組織の中での知識管理については、それぞれ決まり事をつくって他人が分かるように共有できるように努力することは普通だし、経営学の分野でも多く議論されているが、個人的なものはそもそも共有されないし、ちゃんと管理する習慣をもっている真面目な人はたぶんそこまで多くない。なのでみんなそれぞれ属人的な方法で解決していると思う。日々の生活ではあまり意識されないが、パーソナルコンピュータが普及して20年以上経ち、どんどん物忘れが激しくなっていく我々中年はだんだん膨大な過去の自分の知識にどう対処するか、という問題と向き合わざるを得なくなっている。

 

例えば、

1)増え続けるメールや写真データをどのように管理するか。外部記憶装置に保存しっぱなしではなく、取り出したい状況でただちに取り出せるような方法をつくるか。

 

2)ネットで購入した本やモノなど、購入したきっかけや文脈などを思い出せるようにするか。「これは、たしかだれかが薦めていたのでぽちった気がするんだけど・・・何で見たんだっけ?思い出せない・・・」と苦しんだことがある人は、僕だけではないはずだ。リアル店舗の買い物は体感した分手がかりが残ることも多いが、ネットショップは注文履歴しかのこっていない。

 

3)仕事の自分用メモ(例えばなにか作ったものの制作物のレシピや、ソフトや機材のパラメータや設定などの記録)をちゃんと記録を残せるか、忘れた後でもすぐに引っ張り出せるようにするか。

 

4)テキスト検索できない情報(たとえば顔は思い出せるがどうしても名前を思い出せない知人のメールアドレス)をいかにして見つけるか。

 

などなど。
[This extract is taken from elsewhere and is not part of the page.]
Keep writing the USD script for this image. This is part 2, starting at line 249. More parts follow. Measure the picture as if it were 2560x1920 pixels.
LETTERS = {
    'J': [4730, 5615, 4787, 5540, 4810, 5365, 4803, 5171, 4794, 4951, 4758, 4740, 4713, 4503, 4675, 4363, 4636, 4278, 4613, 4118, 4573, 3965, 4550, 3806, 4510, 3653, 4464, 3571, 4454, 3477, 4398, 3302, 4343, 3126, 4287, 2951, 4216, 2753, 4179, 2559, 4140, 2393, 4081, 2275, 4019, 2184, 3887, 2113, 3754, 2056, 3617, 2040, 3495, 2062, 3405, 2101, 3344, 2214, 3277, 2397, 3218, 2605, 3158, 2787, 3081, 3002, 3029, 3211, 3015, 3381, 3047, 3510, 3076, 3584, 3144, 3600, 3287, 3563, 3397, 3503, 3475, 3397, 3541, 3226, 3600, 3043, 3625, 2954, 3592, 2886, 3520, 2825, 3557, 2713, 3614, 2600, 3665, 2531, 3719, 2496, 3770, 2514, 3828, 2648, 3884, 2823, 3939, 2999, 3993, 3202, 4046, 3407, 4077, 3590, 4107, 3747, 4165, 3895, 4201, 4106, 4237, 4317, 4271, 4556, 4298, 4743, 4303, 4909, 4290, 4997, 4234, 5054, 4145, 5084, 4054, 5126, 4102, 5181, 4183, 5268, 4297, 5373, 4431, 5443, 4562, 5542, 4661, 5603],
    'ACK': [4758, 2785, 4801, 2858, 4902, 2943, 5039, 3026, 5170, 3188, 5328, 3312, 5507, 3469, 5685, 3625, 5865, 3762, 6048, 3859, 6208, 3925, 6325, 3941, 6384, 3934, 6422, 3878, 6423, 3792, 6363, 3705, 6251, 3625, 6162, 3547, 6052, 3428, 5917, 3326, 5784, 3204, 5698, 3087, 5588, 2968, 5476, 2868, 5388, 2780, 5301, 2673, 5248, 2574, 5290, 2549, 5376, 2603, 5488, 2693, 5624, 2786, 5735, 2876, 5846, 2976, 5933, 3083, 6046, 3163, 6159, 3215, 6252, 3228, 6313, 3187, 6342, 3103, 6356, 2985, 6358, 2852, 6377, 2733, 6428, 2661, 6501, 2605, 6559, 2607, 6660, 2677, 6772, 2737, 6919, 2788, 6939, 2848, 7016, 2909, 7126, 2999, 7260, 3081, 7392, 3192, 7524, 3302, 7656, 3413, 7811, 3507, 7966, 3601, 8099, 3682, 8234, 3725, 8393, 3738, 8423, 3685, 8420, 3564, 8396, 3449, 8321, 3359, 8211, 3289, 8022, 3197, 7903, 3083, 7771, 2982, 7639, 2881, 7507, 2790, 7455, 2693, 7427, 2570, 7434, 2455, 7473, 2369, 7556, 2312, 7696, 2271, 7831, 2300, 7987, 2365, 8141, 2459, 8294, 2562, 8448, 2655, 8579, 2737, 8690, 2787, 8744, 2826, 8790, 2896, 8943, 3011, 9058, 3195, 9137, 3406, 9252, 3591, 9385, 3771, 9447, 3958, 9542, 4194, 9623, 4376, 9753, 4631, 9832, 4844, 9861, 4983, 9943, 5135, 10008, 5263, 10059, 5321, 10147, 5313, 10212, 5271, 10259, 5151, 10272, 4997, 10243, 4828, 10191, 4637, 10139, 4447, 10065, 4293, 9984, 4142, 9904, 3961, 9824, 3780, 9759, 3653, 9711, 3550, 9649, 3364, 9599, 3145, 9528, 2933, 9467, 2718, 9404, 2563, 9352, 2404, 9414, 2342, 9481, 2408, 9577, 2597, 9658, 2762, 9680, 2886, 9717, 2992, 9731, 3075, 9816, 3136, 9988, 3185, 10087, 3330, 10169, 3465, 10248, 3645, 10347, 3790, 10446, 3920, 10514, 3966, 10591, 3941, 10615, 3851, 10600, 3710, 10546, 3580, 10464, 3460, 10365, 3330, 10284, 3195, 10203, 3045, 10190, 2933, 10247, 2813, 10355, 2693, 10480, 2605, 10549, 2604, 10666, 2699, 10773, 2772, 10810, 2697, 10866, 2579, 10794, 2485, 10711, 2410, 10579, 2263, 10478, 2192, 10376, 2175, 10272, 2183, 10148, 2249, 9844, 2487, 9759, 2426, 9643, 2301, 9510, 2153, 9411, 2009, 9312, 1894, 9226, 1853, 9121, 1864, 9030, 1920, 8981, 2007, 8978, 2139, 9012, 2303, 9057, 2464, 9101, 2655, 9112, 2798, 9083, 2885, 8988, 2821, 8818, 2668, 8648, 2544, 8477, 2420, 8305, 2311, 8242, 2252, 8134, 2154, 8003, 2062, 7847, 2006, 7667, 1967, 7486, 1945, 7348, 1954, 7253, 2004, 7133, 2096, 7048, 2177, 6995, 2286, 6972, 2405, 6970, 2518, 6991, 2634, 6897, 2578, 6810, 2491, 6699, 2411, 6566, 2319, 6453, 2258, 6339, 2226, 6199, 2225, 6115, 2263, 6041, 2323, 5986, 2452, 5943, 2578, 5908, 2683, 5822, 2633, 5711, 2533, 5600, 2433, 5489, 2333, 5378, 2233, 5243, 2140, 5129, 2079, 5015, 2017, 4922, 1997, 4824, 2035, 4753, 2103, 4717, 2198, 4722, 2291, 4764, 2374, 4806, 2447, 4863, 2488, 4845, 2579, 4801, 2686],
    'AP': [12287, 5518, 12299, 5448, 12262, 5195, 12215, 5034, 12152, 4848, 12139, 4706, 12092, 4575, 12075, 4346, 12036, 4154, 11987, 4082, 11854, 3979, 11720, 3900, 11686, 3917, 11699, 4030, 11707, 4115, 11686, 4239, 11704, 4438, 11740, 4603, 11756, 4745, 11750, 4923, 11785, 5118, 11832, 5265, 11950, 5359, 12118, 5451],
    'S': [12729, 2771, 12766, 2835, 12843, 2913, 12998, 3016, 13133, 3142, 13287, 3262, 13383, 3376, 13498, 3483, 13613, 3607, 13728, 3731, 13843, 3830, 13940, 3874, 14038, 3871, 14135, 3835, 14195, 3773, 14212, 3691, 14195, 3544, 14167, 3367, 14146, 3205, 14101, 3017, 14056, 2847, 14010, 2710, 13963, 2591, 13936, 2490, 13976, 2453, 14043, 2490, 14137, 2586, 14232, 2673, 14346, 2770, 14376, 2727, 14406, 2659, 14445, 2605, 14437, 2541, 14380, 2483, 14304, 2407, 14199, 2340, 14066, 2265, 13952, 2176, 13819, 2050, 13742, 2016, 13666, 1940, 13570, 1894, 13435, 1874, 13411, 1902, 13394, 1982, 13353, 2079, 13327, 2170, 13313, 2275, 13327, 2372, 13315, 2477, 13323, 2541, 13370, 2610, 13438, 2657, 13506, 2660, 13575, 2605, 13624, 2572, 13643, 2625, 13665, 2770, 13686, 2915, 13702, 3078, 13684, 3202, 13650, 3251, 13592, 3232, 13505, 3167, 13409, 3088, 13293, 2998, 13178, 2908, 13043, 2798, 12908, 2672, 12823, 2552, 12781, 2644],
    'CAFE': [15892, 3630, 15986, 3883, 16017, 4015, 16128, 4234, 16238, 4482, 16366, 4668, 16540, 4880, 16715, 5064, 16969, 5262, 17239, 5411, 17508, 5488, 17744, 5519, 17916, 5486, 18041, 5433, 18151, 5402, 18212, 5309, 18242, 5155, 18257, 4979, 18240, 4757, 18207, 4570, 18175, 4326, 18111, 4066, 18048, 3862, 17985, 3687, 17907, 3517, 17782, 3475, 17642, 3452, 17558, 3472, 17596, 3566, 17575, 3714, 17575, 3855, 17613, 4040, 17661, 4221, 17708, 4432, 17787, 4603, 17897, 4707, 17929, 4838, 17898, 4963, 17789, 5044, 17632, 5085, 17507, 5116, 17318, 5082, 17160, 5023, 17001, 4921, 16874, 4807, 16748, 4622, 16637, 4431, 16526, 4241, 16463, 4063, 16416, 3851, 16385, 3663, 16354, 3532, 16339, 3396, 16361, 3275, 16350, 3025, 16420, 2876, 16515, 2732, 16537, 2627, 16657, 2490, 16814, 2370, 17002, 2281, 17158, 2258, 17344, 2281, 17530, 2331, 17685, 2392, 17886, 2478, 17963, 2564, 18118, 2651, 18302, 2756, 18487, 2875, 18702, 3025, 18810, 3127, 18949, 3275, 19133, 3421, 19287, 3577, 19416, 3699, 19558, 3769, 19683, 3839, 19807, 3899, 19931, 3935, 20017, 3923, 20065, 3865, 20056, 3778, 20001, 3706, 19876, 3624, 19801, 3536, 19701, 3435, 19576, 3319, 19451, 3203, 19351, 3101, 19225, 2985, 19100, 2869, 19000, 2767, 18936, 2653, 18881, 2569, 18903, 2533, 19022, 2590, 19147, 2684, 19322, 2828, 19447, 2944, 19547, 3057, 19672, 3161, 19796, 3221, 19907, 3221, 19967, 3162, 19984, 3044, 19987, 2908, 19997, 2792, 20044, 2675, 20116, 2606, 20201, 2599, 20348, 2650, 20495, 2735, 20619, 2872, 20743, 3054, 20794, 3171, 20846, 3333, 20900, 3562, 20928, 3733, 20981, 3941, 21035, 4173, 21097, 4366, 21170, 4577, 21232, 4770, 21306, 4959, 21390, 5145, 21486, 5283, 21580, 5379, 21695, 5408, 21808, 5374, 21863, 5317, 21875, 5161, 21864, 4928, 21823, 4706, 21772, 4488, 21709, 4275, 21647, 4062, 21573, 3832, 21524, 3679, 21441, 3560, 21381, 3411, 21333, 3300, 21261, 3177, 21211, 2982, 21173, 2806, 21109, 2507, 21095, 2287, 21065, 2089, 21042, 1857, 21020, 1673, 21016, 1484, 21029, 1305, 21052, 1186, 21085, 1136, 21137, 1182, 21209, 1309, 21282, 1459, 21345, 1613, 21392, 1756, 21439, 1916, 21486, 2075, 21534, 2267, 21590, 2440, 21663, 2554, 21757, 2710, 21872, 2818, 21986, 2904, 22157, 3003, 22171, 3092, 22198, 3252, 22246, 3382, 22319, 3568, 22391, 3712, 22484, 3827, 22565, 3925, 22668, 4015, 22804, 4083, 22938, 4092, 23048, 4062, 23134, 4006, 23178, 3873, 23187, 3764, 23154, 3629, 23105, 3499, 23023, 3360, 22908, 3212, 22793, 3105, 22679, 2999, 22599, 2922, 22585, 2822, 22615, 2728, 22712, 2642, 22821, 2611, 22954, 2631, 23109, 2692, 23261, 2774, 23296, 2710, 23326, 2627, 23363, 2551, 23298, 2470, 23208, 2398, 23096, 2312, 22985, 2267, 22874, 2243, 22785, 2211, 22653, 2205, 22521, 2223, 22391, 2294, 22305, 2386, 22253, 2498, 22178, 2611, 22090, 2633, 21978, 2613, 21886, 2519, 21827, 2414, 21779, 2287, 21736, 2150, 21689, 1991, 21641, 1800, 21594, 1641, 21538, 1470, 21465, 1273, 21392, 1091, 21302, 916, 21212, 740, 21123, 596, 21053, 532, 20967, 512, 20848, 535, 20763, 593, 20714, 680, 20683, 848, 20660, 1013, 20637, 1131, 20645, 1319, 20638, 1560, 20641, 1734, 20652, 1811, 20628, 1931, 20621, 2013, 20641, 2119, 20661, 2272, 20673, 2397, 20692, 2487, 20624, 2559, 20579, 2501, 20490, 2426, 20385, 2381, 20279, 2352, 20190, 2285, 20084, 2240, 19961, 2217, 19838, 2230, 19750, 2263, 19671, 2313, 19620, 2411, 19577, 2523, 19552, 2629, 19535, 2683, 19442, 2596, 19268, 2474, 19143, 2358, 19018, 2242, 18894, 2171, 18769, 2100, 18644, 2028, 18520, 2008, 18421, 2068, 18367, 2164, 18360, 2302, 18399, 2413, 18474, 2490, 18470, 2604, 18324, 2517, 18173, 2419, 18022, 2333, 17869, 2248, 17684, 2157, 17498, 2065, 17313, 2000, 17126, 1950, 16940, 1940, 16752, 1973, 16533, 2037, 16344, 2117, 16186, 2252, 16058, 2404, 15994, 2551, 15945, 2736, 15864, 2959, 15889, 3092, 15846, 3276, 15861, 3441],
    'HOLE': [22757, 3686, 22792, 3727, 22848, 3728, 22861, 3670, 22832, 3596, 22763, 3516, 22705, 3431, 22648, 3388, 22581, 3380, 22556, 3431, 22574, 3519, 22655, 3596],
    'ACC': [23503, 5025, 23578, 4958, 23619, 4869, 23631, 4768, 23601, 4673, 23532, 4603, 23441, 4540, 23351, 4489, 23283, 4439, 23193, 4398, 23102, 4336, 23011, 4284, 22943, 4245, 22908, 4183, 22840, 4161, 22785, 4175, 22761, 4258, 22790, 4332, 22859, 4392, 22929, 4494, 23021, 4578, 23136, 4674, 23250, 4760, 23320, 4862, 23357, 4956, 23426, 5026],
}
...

リチャード・ソール・ワーマンが唱えた情報の整理整頓や見つけ方はいまや専門家だけでなく個人でも必要になっていることがわかる。考えてみれば若者達はこの先およそ50年分以上の個人データや知識の管理と向かい合わなければならないわけだ。他人が干渉しえない領域だから誰も助けてくれないし、誰にも指摘されないだろうけども、みんなどうやっていくんだろうね。

 

あと、今はSNSが発達して、いろんなネットワークが個人を拡張して共有されている分、人間関係のメンテナンスはめんどくなっている気がする。この間、とある人が恋人と分かれたそうなので、(酒飲みながら)「分かれた後でもお互いSNSでそれぞれが何しているかが見えてしまうことに、どう対処しているのか」という疑問について聞いてみたのだが、やはり簡単に割り切れない葛藤があるようだった。いろんなことがITによって便利になっているけど、我々の脳の感情的な部分も総容量も、一日で使える時間も、友人に会える時間も増えているわけではない。目に見えにくい歪みはそれぞれの個人の中でどんどん大きくなっている。